A difficult place to play even when playing on full cylinders, the Sounders were more start-stop Sunday. Schmetzer called the match dysfunctional, though perhaps what the Sounders had was a failure to communicate. And though the two main flashpoints during the match went against the Sounders, truth be told they just weren’t quite up to their usual standard. And in MLS even against the most pedestrian of sides, that can be enough to cost you a result.

Upon further review

VAR is something like a jury in deliberations. No matter how confident you are about the result, the longer they’re sequestered, the more you start to worry. On Raúl Ruidíaz’s penalty shout, the replays appeared conclusive that he was contacted in the box, which prevented him from continuing to make his attack on goal. So when Tim Ford was called to VAR screen in the 66th minute, it seemed like a forgone conclusion the Sounders would get a chance to level the match from the spot. Unfortunately, that chance never came, as Ford eventually decided that he couldn’t tell where the foul occurred. With the benefit of hindsight (and video) it seems a curious decision, but the Sounders will be left to wonder what could have been.

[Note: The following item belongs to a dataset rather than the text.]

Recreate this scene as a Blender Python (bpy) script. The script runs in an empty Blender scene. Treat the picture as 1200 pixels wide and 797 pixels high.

Bright start yields no return

It’s unclear what might be more frustrating: Wasting a good start to the match or being behind the pace from the beginning. For the Sounders, they were quite comfortable for significant portions of the opening half, with Jordan Morris in particular causing the Rapids backline significant problems. But much of those problems were solved either by timely defensive interventions or by a lack of quality at the crucial moment. And to be fair, the Sounders attack was hardly dynamic, with mistimed crosses or passes that crossed the endline well before a Sounder could get to it.

A goal this game deserved

Similarly frustrating might be the way the Sounders lost this match: on a shot/cross that was save/deflected by Stefan Frei, then pinballed off Yeimar Gomez Andrade, and finally tapped home by Jonathan Lewis. What had the Sounders grumbling after the match was the buildup, including what looked like a foul from Diego Rubio on Jackson Ragen contesting a goal kick. VAR declined to intervene on this occasion, and the Sounders spent the rest of the match playing catch-up.

Finishing eludes Sounders

The goal did seem to stir the Sounders, though it was hardly an onslaught. Still, the Sounders did have their chances, missed penalty shouts aside. But much like the Sounders attack, when they had their chance, they just didn’t have enough on the day. While Ruidiaz forced a few saves from William Yarborough, it wasn’t a stand-on-your-head performance by any means. And the other major chance from Jordan Morris was cleared off the line fairly routinely by Lalas Abubukar.

Five at the back

Schmetzer brought back the wingbacks in this one, and it didn’t really gel as it had at points last year. The absence of Alex Roldan, due to a red card in the Houston match, likely hurt as he provides significant service from wide positions, and has an obvious rapport with his brother Cristian. That might also explain why the older Roldan had some trouble influencing proceedings. And while Nouhou had some bright moments playing the left wingback, there wasn’t much in the way of truly dangerous interplay between he and Morris. That’s not his game of course, but all-told it might partially explain why the Sounders attack on the day wasn’t clicking.